AIM: Restate the whole of the material. Keep every word, and drop the pictures.

A block of data
········
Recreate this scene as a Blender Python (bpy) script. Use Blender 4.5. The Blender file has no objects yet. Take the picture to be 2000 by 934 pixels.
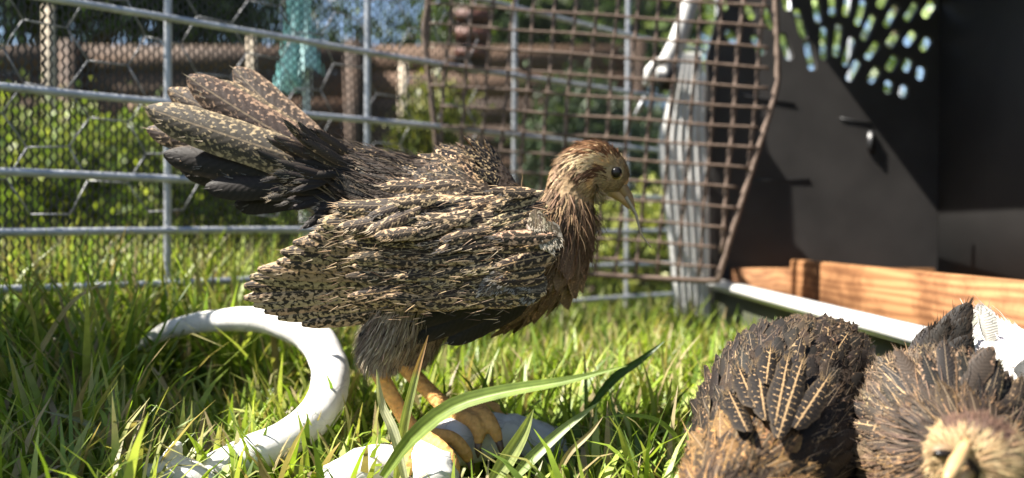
import bpy, bmesh, math, random
import numpy as np
from mathutils import Vector, Matrix, noise as mnoise
random.seed(7); rng = np.random.default_rng(7)
SC = bpy.context.scene; COL = SC.collection
# ------------------------------------------------------------ camera, world, sun, exposure
F = 1440.0; CH = 0.17
cd = bpy.data.cameras.new('camera'); cam = bpy.data.objects.new('camera', cd); COL.objects.link(cam)
cam.location = (0, 0, CH); cam.rotation_euler = (math.radians(90 - 0.6), 0, 0)
cd.sensor_width = 36; cd.lens = 36 * F / 2000; cd.clip_start = 0.01; cd.clip_end = 500
cd.dof.use_dof = True; cd.dof.focus_distance = 0.40
cd.dof.aperture_fstop = (cd.lens / 1000) / 0.0050
SC.camera = cam
SUN = Vector((0.59, 0.125, -0.79)).normalized()          # direction the light travels
w = bpy.data.worlds.new('World'); SC.world = w; w.use_nodes = True
nt = w.node_tree; bg = nt.nodes['Background']; sky = nt.nodes.new('ShaderNodeTexSky')
sky.sky_type = 'NISHITA'; sky.sun_disc = False
sky.sun_elevation = math.asin(-SUN.z); sky.sun_rotation = math.atan2(-SUN.x, -SUN.y)
nt.links.new(sky.outputs[0], bg.inputs[0]); bg.inputs[1].default_value = 0.058
sl = bpy.data.lights.new('sun', 'SUN'); so = bpy.data.objects.new('sun', sl); COL.objects.link(so)
sl.energy = 5.0; sl.angle = math.radians(0.5); sl.color = (1.0, 0.95, 0.86)
so.rotation_euler = SUN.to_track_quat('-Z', 'Y').to_euler()
SC.view_settings.view_transform = 'Standard'; SC.view_settings.look = 'None'
SC.view_settings.exposure = 1.85; SC.view_settings.gamma = 1

# ------------------------------------------------------------ helpers
def P(px, py, Y): return Vector(((px - 1000) / F * Y, Y, CH + (452 - py) / F * Y))
def linear(c): return tuple((x / 12.92 if x <= 0.04045 else ((x + 0.055) / 1.055) ** 2.4) for x in c)

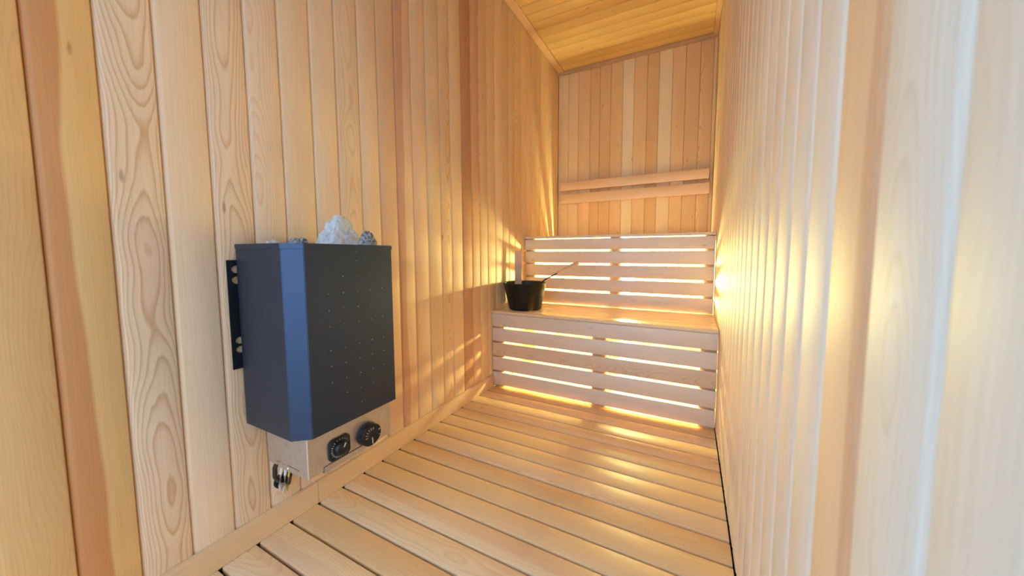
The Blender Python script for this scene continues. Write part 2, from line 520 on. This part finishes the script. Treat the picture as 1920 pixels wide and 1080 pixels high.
········
EXERCISE OUTPUT:
Recreate this scene as a Blender Python (bpy) script. Use Blender 4.5. The Blender file has no objects yet. Take the picture to be 2000 by 934 pixels.
import bpy, bmesh, math, random
import numpy as np
from mathutils import Vector, Matrix, noise as mnoise
random.seed(7); rng = np.random.default_rng(7)
SC = bpy.context.scene; COL = SC.collection
# ------------------------------------------------------------ camera, world, sun, exposure
F = 1440.0; CH = 0.17
cd = bpy.data.cameras.new('camera'); cam = bpy.data.objects.new('camera', cd); COL.objects.link(cam)
cam.location = (0, 0, CH); cam.rotation_euler = (math.radians(90 - 0.6), 0, 0)
cd.sensor_width = 36; cd.lens = 36 * F / 2000; cd.clip_start = 0.01; cd.clip_end = 500
cd.dof.use_dof = True; cd.dof.focus_distance = 0.40
cd.dof.aperture_fstop = (cd.lens / 1000) / 0.0050
SC.camera = cam
SUN = Vector((0.59, 0.125, -0.79)).normalized()          # direction the light travels
w = bpy.data.worlds.new('World'); SC.world = w; w.use_nodes = True
nt = w.node_tree; bg = nt.nodes['Background']; sky = nt.nodes.new('ShaderNodeTexSky')
sky.sky_type = 'NISHITA'; sky.sun_disc = False
sky.sun_elevation = math.asin(-SUN.z); sky.sun_rotation = math.atan2(-SUN.x, -SUN.y)
nt.links.new(sky.outputs[0], bg.inputs[0]); bg.inputs[1].default_value = 0.058
sl = bpy.data.lights.new('sun', 'SUN'); so = bpy.data.objects.new('sun', sl); COL.objects.link(so)
sl.energy = 5.0; sl.angle = math.radians(0.5); sl.color = (1.0, 0.95, 0.86)
so.rotation_euler = SUN.to_track_quat('-Z', 'Y').to_euler()
SC.view_settings.view_transform = 'Standard'; SC.view_settings.look = 'None'
SC.view_settings.exposure = 1.85; SC.view_settings.gamma = 1

# ------------------------------------------------------------ helpers
def P(px, py, Y): return Vector(((px - 1000) / F * Y, Y, CH + (452 - py) / F * Y))
def linear(c): return tuple((x / 12.92 if x <= 0.04045 else ((x + 0.055) / 1.055) ** 2.4) for x in c)

The Blender Python script for this scene continues. Write part 2, from line 520 on. This part finishes the script. Treat the picture as 1920 pixels wide and 1080 pixels high.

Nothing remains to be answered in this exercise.